Lo extemporáneo en la historia de Uruguay es precisamente la dictadura. Nunca pudo ser plenamente militar, aunque no se privó de ejercer una brutal represión que el propio Mujica probó con doce años de prisión en condiciones ciertamente crueles. Probablemente, la mejor decisión de Mujica fue seguir el consejo de Raúl Sendic Antonaccio, el dirigente tupamaro que, a la salida de la dictadura, promovió la conversión de la guerrilla en partido político.

Para entendernos, el Pertur que en Euskadi truncó la propia ETA en Uruguay logró llevar de la violencia política a la democracia a un consistente movimiento izquierdista con líderes como el carismático Pepe Mujica. Para ello fundaron el Movimiento de Participación Popular.

No fue fácil para la izquierda que había conformado el Frente Amplio en 1971 acabar admitiendo a estos guerrilleros reconvertidos, pero a ello ayudó mucho el propio posicionamiento de Mujica, descartando el revanchismo frente a quienes habían colaborado con la dictadura cívico-militar. Aunque le costó, a su vez, no pocos enfrentamientos con sus propias gentes (olvidarse de 197 desaparecidos no es fácil), otorgó a Mujica la credibilidad de quien sinceramente estaba primando, de nuevo, el Uruguay posible al Uruguay de divisa, de bando, de partido.

Fila en el Palacio Legislativo para decir adiós a Pepe Mujica

Fila en el Palacio Legislativo para decir adiós a Pepe Mujica José M. Portillo

Me encuentro ante el Palacio Legislativo con Ana Jiménez, la corresponsal de TVE en Buenos Aires que ha venido a cubrir la noticia.

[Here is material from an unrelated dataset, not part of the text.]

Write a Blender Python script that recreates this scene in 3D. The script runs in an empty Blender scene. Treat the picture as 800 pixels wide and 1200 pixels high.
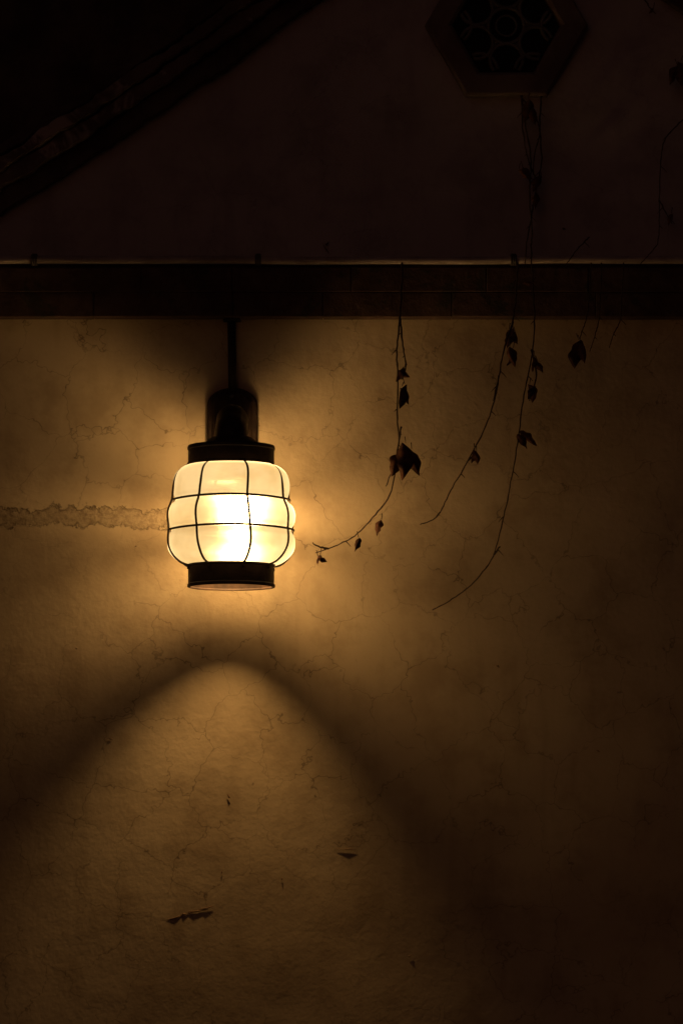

Charlamos, claro, sobre el personaje del día y lo impensable que sería algo así en España y en casi ningún país y me cuenta que la gente a la que entrevista se refieren a Pepe Mujica no como el expresidente del Frente Amplio, sino como el expresidente del país y el único que ha dado en vez de llevarse.

Si hay una fila de horas para decirle adiós es por ese plus que otorga el haber sabido mirar por encima de las siglas, renunciar aparte del programa sin renunciar a la ideología, entender, en suma, la política como servicio. Mujica, en fin, hizo bueno el verso de Machado: “lleva quien deja y vive el que ha vivido”.